TEMPO.CO , Bandung : Tempat ini membuat jam makan malam orang berubah. Mulai buka sejak sore, warung tenda di pinggir Jalan Sultan Hasanudin, Bandung, itu langsung diserbu. Dalam sejam, antrean panjang pesanan sudah berderet.
Di dalam tenda warung Bebek Ali, semua kursi penuh terisi oleh sekitar 40 orang. Gelas minuman, piring nasi, aneka lauk pauk, serta sambal, juga menghabiskan lahan tiga meja panjangnya. Para pemesan yang datang menjelang Ahad petang, 7 Januari 2012, itu pun harus rela berdiri antre di luar tenda.
Dua orang pemasak bolak-balik memasukkan dan mengangkat pesanan dari dua wajan besar berisi minyak goreng. Teriakan nomor pesanan selalu beradu dengan suara gemuruh kompor dan nyanyian sekelompok pengamen di ujung tenda.
Untuk menulis pesanan ke meja dapur, pembeli harus berjalan merayap di atas batu trotoar, dan kadang harus bergantian dengan pelayan.
Toh begitu, pengunjung nikmat saja melahap ayam, ikan lele, bebek, tahu juga tempe, yang semuanya digoreng. Pelengkapnya sambal merah, lalap daun kemangi, irisan kol, dan timun. Pemilik warung, Ali Reynaldi, 36 tahun, juga santai dan tetap ramah melayani pembayaran di meja kasir yang berada di tengah warung.

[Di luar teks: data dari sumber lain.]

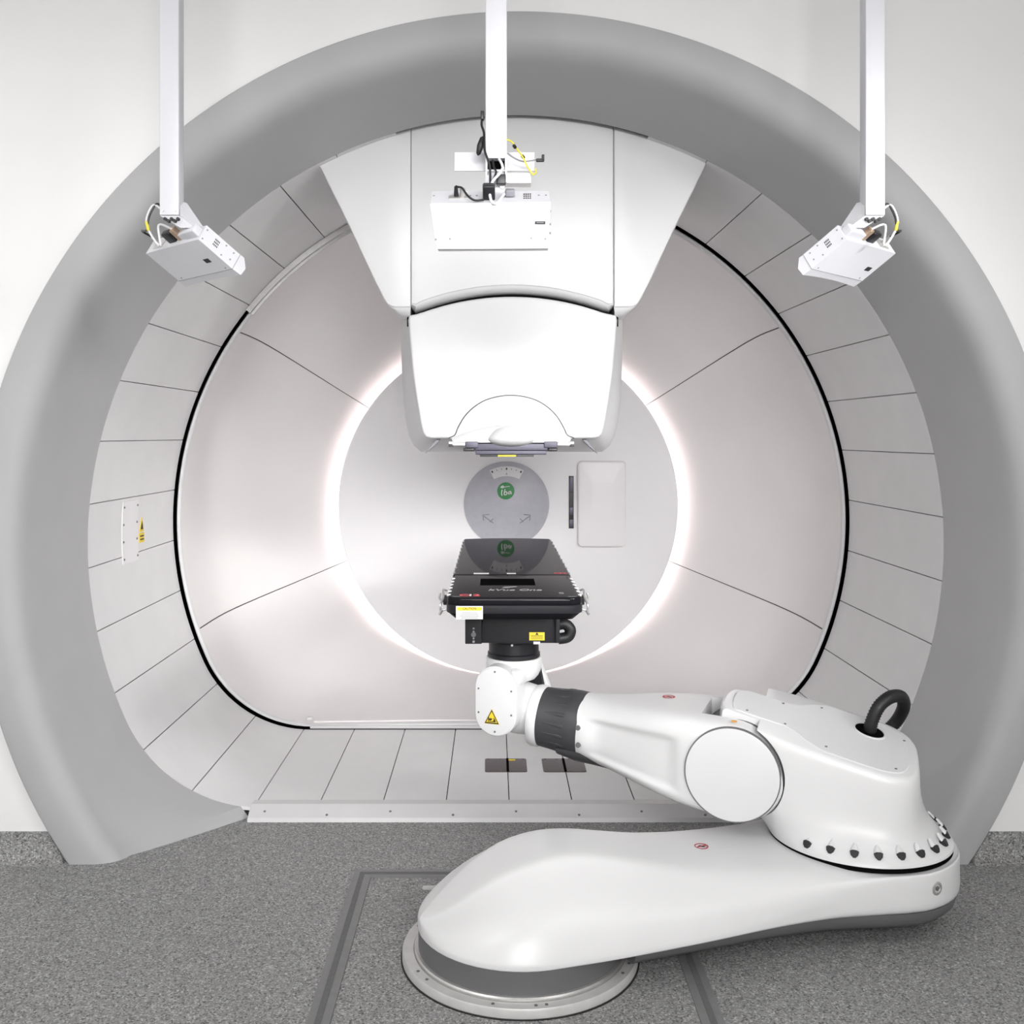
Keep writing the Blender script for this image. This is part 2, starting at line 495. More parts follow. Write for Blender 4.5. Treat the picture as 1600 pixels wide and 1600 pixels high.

Warung Bebek Ali kini tersohor karena olahan bebeknya. Dagingnya terasa empuk dan sedikit garing di luar, seperti daging ayam. Tapi tulang-tulang besarnya masih cukup keras untuk ikut dikunyah. “Dagingnya gurih, enggak liat, juga enggak amis. Memenuhi syaratlah sebagai bebek goreng yang enak,” kata Syarifah, salah satu pelanggan warung yang berada dekat RS Santo Borromeus itu.
Selain itu, harganya terhitung murah. Sepotong bebek goreng sebesar kepalan tangan orang dewasa itu seharga Rp 13 ribu. Karena itu, ibu dua orang anak itu suka mampir makan di sana walau harus agak lama menunggu pesanan. “Setiap kali datang ke sana enggak pernah enggak antre,” ujarnya.
Sambal warung itu, menurutnya, terasa enak di lidah, walau standar rasanya lebih dominan manis. “Tapi bisa kok minta sambal yang lebih pedas,” kata dia.
Soal rasa sambal ini, ujar Ali, menyesuaikan selera sambal pembelinya yang tidak suka terlalu pedas. “Mungkin karena orang Bandung manis-manis ya,” ujarnya dengan logat Jawa sambil tersenyum.
Warung yang dibuka sejak 2002 itu semula seperti warung tenda pecel lele dan ayam biasa. Sejak 2004-2007, kata Ali, bebek goreng di tempatnya naik pamor. Kini olahan bebeknya menjadi yang terlaris. Setiap hari, warung itu menghabiskan 170-180 ekor bebek, 40 ekor ayam, dan 70 ekor ikan lele.